Consumer pressure is widely believed to be strongest in the tropics, with a host of macroecological and evolutionary implications. Yet despite a large literature in latitudinal gradients and the documented importance of consumers in structuring communities, empirical tests for global-scale patterns in consumer impact are limited. In marine environments, the long tradition of experimentally excluding herbivores in their natural environments provides a rich database for quantifying consumer impacts on global scales using consistent and comparable methodology. We undertook a comprehensive literature search of marine herbivore exclusion experiments, and present a quantitative synthesis of 615 experiments, using General Linear Models to test the influences of consumer traits, producer traits, and environment on global-scale patterns in the strength of herbivore impacts on benthic producers.
Results/Conclusions
Herbivory exerts strong and pervasive top-down control on marine producers: averaged across the globe, marine herbivores reduced aggregate producer abundance by 68% on average. Impacts varied among habitats, with strongest average effects on rocky intertidal shores and weakest effects in habitats dominated by vascular plants (seagrass beds and salt marshes).

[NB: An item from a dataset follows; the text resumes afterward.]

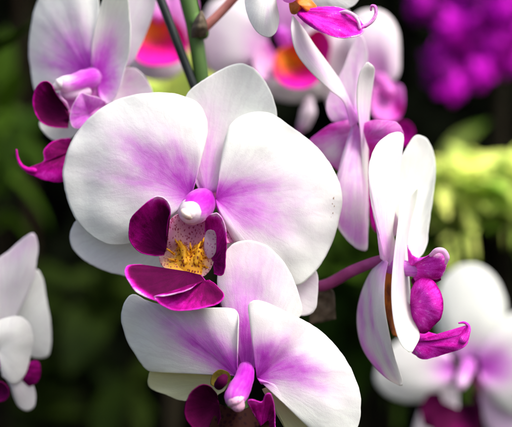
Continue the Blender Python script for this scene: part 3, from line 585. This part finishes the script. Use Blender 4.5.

Unexpectedly, we found little or no influence of latitude or mean annual temperature. Instead, herbivore impacts differed most consistently among producer taxonomic and morphological groups. Our results show that grazing impacts on plant abundance are better predicted by producer traits than by large-scale variation in habitat or mean temperature, and that there is a previously unrecognized degree of evolutionarily ancient phylogenetic conservatism in producer susceptibility to consumption.